A 40,000 square kilometre area of south-east Belarus is so stuffed with radioactive isotopes that it won't be fit for growing food for hundreds of years, as the isotopes won't have decayed sufficiently. The contaminated lands could be cleaned up in a clever way: by growing biofuels. Belarus is planning to use the crops to suck up the radioactive strontium and caesium and make the soil fit to grow food again within decades rather than hundreds of years.

A team of Irish biofuels technologists hopes to do a deal with state agencies to buy radioactive sugar beet and other crops grown on the contaminated land to make biofuels for sale across Europe. The company, Greenfield Project Management, insists no radioactive material will get into the biofuel as only ethanol is distilled out. The heavy radioactive residues will be burned in a power station, producing a concentrated "radioactive ash". This can be disposed of at existing treatment works for nuclear waste.

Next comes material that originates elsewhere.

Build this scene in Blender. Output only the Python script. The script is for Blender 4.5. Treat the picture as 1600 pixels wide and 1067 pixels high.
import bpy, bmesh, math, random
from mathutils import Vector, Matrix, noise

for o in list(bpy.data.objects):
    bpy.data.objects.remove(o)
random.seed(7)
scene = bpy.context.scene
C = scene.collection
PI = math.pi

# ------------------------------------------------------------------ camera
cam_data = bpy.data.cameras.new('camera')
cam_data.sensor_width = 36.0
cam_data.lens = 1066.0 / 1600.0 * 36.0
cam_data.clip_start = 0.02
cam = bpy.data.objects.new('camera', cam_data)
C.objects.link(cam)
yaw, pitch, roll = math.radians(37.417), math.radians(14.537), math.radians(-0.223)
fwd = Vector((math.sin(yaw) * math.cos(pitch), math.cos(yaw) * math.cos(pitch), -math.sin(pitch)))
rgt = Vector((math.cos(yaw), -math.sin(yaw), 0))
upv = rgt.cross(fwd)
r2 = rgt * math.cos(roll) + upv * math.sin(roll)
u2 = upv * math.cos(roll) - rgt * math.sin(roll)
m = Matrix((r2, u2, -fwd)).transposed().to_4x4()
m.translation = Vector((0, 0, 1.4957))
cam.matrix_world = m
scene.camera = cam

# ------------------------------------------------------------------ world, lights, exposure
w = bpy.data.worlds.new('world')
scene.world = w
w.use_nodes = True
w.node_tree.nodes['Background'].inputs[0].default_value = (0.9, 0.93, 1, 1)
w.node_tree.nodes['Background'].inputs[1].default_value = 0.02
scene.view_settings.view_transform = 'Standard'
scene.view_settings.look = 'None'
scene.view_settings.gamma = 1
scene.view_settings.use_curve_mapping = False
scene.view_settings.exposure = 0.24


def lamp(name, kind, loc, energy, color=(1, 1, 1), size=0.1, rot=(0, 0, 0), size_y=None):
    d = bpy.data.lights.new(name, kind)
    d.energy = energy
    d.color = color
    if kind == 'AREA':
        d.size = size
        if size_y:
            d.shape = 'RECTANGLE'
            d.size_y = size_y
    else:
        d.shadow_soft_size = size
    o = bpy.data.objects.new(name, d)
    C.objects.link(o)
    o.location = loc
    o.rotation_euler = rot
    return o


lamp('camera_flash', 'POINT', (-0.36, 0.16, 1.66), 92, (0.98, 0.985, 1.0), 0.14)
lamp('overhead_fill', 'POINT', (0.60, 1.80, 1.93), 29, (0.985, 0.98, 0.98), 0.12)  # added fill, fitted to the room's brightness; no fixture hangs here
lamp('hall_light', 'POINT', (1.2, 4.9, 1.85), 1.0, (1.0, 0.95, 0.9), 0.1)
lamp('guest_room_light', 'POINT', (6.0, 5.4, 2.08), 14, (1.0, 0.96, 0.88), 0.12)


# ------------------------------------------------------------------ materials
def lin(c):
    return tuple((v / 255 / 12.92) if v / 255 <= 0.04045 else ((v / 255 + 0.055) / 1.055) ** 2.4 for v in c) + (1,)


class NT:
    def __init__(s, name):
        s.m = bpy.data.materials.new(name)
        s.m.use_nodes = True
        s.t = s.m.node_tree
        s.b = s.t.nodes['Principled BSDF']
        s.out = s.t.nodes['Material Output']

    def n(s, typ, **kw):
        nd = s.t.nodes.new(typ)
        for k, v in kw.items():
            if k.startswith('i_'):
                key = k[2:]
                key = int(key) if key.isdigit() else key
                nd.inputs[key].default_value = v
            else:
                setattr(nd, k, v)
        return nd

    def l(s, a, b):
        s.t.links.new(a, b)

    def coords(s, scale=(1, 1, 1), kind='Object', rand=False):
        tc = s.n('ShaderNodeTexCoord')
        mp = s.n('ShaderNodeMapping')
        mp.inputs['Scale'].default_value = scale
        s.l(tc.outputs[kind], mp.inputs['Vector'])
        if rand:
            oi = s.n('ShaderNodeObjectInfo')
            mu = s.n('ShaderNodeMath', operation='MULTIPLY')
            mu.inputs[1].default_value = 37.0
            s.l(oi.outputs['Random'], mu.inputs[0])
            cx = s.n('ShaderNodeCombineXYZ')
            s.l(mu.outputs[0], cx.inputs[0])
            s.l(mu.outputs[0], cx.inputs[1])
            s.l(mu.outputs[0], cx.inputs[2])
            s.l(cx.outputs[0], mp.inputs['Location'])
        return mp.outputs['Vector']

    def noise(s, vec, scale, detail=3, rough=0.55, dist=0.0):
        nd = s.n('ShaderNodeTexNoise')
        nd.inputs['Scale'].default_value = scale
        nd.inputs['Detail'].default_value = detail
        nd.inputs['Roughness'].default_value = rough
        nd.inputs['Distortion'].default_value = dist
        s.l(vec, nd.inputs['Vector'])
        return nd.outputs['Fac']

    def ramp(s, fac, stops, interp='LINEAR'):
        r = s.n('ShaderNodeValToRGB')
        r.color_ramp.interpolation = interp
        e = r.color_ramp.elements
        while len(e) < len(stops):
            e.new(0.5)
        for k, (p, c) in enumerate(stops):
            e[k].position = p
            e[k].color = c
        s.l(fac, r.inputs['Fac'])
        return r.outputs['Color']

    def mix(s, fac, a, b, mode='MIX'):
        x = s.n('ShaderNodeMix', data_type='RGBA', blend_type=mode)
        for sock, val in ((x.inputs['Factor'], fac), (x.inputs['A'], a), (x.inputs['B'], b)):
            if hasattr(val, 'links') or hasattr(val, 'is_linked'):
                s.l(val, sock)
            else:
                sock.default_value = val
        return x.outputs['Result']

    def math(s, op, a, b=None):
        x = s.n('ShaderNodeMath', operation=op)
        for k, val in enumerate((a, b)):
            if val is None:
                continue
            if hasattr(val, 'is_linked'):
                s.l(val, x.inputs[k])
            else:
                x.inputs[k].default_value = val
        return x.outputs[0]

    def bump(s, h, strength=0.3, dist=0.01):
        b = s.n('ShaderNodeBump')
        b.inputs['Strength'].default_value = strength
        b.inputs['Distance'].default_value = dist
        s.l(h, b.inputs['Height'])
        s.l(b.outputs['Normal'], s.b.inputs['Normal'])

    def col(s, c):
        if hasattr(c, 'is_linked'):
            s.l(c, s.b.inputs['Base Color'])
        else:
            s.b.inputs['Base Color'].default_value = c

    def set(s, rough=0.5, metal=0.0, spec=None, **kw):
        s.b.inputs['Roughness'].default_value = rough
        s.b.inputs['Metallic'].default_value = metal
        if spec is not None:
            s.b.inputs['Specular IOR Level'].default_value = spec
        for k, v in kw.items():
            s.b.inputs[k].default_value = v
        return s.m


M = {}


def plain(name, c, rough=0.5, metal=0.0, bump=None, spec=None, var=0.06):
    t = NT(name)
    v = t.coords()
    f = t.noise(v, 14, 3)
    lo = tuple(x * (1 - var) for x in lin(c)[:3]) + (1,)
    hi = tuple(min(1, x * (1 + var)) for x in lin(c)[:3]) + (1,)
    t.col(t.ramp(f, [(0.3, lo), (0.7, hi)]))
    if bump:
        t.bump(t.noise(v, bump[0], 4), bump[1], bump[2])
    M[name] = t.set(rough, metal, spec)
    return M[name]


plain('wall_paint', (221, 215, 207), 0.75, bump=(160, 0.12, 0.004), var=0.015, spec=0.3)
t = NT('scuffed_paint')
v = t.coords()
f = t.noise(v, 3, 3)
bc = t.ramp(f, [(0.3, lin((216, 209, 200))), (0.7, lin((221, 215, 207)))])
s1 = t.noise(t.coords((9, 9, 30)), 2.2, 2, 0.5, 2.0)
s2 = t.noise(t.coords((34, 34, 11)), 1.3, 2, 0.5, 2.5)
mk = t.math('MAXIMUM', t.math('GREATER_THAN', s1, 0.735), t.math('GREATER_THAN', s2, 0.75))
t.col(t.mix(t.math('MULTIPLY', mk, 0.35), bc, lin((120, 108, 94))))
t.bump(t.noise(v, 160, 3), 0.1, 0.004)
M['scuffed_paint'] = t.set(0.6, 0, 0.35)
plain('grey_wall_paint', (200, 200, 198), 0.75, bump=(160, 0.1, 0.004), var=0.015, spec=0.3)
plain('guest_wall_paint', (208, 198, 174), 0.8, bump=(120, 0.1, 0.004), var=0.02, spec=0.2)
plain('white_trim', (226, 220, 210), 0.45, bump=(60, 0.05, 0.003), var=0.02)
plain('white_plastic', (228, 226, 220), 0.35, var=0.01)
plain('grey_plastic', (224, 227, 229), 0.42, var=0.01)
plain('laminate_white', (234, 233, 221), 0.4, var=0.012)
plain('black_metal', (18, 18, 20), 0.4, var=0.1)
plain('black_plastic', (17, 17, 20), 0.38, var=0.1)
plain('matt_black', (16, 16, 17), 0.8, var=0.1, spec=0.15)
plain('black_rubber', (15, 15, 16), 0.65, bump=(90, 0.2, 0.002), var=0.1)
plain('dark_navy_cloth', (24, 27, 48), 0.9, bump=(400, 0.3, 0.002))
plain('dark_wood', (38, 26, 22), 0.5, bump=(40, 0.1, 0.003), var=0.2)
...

The UN's International Atomic Energy Agency is not so sure, however. It is because that, while the biofuels process should be safe, neither Belarus nor Ireland has an adequate way of disposing of the radioactive residues at present. Greenfield plans to build the first biofuels distillery next year at Mozyr, close to one of the most contaminated areas. The €500 million plant will turn half a million cubic metres of crops a year into 700 million litres of biofuels, starting in 2011. As many as 10 more plants will follow provided funding can be raised. The European Union reckons it will need about 25 billion litres of bioethanol by 2020 to meet green fuel targets.